Short runs I just grab scrap vinyl, usually half inhalf inch strips... Stick it under by a tenth of an inch so it does the affected the suctioning, and throw it out when done.


If your blanks are the same size, you could run two strips of painters tape down the length of the belt... Then you only worry about width. Takes 5-10 seconds to run length width wise for each blank.. but it's anoying.

Lots of different stuff to try, just need to find what's the best for your production .
 

Pauly

Printrade.com.au
I dont know how many sheets you have on the bed at once or size. I never print on my table. creates more work later on and looks messy.

But i would be trying other vacuum bond sheets. Or even get really thin/low GSM non coated paper.
 

ikarasu

Active Member
I've never heard of vacuum bind before. We don't do many full bleeds... So I think it'd be perfect for us.

I've only seen over vacuum bond, and can't find it for sale in Canada...

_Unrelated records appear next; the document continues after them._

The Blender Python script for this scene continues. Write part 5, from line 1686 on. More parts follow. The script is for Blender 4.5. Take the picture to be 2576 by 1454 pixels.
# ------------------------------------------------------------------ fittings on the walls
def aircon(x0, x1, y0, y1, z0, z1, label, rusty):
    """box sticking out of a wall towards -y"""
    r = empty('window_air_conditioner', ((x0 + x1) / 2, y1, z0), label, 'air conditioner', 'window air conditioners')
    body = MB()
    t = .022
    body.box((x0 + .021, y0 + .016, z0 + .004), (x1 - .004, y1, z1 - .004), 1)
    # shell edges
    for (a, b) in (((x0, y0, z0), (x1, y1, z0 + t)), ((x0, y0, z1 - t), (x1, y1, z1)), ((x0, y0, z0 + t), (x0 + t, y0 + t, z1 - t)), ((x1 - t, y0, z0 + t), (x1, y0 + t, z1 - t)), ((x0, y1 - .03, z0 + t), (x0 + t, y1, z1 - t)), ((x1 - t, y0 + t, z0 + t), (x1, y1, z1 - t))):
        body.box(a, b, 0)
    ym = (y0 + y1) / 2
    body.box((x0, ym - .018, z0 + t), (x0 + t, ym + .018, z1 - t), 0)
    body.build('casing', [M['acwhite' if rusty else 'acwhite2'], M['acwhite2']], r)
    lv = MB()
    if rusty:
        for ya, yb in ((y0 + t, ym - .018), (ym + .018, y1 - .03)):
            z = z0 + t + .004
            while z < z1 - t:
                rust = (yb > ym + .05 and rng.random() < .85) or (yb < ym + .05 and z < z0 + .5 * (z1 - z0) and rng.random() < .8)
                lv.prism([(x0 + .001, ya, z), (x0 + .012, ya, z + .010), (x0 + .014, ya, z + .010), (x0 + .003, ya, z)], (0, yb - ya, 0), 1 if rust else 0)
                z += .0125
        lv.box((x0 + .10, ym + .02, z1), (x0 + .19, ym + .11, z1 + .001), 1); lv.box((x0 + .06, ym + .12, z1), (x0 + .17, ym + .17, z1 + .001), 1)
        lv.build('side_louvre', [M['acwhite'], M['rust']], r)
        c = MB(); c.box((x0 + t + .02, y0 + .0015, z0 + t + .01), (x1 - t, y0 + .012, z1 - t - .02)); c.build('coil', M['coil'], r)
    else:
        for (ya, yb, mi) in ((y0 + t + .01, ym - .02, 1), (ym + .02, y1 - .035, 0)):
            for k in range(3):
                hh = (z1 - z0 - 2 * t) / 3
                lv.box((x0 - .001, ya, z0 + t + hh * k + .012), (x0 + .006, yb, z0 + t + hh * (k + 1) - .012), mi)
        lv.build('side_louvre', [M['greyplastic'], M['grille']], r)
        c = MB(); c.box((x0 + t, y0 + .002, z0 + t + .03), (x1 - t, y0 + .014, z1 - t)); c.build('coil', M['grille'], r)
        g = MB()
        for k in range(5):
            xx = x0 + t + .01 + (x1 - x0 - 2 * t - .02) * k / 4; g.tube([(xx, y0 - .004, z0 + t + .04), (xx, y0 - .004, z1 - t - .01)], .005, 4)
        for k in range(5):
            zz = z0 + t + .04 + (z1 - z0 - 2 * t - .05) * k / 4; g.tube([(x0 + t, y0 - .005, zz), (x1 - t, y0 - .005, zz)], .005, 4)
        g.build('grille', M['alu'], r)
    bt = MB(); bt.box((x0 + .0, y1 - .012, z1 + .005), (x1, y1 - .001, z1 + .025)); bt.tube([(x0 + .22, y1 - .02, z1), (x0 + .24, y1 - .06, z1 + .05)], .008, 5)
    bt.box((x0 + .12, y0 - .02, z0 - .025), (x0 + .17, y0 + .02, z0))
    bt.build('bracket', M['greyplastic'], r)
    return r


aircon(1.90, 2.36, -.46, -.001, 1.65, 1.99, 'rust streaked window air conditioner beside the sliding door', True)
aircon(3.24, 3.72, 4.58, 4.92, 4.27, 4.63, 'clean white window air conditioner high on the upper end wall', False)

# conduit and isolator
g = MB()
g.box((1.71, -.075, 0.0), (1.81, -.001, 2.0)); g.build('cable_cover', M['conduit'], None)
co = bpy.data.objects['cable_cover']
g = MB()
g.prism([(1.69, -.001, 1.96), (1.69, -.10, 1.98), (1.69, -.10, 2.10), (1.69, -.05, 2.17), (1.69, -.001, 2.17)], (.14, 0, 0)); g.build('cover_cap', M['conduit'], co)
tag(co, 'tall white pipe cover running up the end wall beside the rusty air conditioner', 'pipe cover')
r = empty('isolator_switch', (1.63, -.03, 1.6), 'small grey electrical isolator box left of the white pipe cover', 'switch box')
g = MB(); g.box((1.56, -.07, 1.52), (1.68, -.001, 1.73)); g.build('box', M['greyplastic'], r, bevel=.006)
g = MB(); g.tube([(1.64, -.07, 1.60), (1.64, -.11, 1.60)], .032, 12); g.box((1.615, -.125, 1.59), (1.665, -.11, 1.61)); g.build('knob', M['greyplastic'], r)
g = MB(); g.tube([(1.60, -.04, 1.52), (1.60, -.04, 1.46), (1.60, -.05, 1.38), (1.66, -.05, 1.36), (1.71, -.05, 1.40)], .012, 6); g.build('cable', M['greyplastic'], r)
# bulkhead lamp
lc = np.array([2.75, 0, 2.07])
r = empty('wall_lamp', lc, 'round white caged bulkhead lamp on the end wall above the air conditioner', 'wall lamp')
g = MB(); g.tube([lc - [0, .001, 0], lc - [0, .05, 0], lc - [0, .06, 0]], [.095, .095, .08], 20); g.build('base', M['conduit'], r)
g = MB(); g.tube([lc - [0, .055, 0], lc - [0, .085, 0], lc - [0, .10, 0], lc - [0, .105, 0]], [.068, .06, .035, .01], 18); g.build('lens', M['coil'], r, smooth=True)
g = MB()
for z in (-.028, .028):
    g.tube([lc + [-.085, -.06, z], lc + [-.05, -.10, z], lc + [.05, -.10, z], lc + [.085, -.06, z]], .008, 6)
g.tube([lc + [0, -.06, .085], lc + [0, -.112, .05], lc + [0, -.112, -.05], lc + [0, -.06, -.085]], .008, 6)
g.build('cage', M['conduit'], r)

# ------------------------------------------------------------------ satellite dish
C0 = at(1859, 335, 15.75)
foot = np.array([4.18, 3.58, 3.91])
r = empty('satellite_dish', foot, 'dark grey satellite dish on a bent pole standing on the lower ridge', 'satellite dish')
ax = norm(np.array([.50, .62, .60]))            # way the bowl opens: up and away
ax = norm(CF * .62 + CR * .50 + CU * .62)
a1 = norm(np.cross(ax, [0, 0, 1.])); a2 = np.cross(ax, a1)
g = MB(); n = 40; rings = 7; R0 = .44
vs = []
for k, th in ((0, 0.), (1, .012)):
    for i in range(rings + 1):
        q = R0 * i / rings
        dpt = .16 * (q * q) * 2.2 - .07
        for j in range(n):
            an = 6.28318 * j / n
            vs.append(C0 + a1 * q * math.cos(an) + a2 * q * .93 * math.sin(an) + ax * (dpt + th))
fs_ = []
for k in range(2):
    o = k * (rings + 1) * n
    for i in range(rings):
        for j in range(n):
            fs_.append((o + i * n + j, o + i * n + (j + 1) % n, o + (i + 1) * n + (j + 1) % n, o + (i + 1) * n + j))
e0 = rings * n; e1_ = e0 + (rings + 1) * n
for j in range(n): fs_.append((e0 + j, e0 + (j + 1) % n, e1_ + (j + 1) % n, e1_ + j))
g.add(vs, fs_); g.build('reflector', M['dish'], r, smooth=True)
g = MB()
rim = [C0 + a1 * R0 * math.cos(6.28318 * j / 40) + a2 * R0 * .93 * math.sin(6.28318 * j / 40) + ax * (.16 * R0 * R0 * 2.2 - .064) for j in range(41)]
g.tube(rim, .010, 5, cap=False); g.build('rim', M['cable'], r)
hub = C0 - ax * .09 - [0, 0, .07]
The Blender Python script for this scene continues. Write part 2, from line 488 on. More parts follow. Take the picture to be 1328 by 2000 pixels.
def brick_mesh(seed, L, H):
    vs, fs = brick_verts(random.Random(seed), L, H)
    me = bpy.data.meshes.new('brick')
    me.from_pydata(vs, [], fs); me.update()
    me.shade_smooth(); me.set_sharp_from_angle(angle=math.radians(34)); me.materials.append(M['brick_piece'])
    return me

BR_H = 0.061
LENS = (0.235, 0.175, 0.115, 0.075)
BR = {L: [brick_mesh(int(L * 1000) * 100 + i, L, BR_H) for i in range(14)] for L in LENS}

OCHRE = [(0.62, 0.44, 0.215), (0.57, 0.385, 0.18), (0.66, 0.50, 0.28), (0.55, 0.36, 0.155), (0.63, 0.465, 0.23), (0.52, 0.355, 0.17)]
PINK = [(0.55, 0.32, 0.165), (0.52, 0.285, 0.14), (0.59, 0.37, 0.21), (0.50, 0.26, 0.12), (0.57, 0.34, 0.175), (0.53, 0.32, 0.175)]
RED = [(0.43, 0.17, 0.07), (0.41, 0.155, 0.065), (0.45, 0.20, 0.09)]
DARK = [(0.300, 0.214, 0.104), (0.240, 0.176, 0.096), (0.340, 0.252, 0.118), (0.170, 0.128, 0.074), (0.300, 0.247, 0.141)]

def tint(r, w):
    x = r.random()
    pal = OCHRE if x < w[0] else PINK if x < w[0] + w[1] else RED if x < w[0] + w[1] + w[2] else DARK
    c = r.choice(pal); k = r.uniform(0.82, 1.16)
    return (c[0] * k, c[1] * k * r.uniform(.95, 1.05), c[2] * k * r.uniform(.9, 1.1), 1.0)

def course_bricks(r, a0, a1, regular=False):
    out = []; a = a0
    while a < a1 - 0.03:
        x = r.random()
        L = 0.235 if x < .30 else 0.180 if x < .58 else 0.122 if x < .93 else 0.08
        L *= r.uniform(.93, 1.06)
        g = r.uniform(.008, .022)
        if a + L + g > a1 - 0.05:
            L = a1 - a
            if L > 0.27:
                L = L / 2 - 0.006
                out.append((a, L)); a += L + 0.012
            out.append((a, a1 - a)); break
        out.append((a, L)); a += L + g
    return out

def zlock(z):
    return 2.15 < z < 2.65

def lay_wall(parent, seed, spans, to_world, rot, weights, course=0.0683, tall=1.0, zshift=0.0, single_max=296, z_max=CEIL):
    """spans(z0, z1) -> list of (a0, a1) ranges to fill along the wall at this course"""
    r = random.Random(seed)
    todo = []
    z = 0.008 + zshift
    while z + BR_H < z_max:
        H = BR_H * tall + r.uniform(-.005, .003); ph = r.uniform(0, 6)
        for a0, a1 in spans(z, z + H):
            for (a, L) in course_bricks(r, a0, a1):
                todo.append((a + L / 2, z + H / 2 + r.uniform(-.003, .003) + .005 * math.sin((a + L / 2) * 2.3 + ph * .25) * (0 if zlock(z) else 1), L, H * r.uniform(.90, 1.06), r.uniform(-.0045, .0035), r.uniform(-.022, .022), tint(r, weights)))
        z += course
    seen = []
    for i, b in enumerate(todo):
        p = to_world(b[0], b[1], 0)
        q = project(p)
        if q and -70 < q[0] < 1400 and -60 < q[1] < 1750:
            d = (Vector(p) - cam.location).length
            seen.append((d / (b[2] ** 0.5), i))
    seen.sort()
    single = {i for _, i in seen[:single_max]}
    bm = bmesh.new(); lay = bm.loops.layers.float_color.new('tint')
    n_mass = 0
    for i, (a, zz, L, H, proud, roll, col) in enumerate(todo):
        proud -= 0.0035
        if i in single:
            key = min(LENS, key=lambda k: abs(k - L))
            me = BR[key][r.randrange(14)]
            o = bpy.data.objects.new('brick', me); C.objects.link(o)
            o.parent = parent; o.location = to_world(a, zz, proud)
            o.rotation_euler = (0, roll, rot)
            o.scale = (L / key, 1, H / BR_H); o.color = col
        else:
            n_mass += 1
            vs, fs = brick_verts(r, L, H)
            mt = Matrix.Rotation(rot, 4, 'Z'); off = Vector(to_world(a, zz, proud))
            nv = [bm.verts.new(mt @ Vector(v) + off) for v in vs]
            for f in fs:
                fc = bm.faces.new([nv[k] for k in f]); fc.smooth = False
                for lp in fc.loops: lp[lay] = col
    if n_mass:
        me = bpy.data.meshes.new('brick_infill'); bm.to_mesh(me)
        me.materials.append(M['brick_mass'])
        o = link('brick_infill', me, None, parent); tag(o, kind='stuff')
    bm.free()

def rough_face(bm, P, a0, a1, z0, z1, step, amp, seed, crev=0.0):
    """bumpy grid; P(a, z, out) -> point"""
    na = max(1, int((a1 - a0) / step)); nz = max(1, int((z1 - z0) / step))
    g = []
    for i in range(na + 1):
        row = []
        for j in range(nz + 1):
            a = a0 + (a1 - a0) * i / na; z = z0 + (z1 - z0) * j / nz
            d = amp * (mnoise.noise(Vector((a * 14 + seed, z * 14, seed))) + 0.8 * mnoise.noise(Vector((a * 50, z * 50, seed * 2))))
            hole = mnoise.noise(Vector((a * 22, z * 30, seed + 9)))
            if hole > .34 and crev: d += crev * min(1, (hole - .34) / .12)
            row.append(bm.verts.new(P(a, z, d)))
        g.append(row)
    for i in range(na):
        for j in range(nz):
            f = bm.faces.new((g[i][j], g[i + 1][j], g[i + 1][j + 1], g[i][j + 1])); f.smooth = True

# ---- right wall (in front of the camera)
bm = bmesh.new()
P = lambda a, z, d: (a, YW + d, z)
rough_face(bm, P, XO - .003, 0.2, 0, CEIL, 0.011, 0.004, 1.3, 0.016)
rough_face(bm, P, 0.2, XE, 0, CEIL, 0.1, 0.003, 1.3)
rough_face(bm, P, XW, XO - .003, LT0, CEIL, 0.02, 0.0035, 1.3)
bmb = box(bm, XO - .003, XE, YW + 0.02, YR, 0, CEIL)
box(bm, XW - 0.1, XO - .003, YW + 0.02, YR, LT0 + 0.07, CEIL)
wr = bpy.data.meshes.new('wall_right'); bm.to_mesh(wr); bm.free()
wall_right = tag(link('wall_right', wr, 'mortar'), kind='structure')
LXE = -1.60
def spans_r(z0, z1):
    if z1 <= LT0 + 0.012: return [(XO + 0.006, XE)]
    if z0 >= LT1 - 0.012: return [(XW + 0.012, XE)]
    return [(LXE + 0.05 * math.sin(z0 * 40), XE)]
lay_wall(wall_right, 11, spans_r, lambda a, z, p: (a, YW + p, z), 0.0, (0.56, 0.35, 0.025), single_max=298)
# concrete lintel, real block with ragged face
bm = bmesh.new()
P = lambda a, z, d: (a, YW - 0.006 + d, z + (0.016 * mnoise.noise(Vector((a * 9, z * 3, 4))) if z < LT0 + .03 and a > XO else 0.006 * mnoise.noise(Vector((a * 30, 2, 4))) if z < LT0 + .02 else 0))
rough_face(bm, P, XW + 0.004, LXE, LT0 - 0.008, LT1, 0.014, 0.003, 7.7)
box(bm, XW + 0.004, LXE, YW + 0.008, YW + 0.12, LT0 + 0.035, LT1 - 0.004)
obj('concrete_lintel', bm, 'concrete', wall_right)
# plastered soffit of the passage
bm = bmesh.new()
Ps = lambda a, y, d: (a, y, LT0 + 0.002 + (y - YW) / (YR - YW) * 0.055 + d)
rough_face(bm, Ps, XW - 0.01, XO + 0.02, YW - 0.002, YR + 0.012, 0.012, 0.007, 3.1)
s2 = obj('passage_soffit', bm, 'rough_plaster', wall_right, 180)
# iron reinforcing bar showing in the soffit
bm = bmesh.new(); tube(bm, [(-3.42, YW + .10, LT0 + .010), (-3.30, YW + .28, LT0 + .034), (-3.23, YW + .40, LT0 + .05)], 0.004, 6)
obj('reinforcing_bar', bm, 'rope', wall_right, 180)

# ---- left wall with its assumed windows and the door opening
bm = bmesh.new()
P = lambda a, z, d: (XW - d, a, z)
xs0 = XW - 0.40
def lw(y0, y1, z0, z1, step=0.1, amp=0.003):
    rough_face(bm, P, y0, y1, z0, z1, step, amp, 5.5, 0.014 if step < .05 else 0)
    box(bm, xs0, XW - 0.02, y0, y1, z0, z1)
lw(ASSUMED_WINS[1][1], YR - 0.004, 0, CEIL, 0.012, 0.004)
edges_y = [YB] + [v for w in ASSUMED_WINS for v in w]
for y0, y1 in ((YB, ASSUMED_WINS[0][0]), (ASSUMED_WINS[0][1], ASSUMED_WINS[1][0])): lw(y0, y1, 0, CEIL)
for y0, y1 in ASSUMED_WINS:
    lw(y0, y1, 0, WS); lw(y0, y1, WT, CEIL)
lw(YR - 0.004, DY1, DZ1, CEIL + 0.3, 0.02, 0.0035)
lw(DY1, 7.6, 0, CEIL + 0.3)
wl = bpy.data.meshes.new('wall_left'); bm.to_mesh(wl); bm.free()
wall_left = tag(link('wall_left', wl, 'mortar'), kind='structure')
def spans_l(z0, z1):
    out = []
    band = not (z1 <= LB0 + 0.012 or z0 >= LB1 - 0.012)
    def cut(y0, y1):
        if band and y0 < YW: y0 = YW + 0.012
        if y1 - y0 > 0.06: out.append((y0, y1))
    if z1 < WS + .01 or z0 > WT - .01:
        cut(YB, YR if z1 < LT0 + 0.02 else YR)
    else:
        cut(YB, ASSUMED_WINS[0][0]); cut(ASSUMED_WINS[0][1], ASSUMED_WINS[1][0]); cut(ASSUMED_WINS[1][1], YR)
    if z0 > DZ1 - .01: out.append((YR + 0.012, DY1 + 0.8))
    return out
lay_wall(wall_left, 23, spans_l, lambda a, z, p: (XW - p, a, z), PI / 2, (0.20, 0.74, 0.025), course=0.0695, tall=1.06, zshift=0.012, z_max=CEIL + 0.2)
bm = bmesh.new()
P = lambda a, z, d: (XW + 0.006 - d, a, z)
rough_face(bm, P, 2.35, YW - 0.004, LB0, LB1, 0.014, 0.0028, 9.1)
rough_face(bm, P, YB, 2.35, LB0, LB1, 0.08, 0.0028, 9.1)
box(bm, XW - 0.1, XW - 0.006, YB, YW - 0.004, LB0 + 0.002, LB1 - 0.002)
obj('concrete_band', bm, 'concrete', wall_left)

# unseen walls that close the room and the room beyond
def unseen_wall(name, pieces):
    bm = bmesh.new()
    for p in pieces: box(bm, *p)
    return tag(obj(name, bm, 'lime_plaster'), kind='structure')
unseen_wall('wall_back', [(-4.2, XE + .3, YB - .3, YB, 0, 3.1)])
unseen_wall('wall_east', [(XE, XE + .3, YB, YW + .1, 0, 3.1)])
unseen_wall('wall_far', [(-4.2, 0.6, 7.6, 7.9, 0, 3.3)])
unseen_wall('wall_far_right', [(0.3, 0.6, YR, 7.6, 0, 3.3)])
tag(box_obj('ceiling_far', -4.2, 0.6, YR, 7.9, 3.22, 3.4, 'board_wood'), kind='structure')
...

Are there any other brands / a different product name I could look for?
 

Bly

New Member
We use 3mm MDF on our Zund router table. I imagine it'd work just as well on a flatbed printer.
 

SignMeUpGraphics

Super Active Member
ikarasu, butcher/kraft paper works just as well... minus the Oce price tag.
We use it when we know jobs are going to get messy on the table. We buy 60" x 400 yard rolls for $90 or so.
Vacuum on the Arizona is enough to penetrate the paper and still hold the media down.
 

Bly

New Member
For masking our flatbed we use the plastic liner from Avery 6460 lam.
It sucks down great and costs nothing.
If there's only a couple of items you can lay a full cover, print the panel template then cut just inside the shape with a knife. Peel out the centre and there's your jig.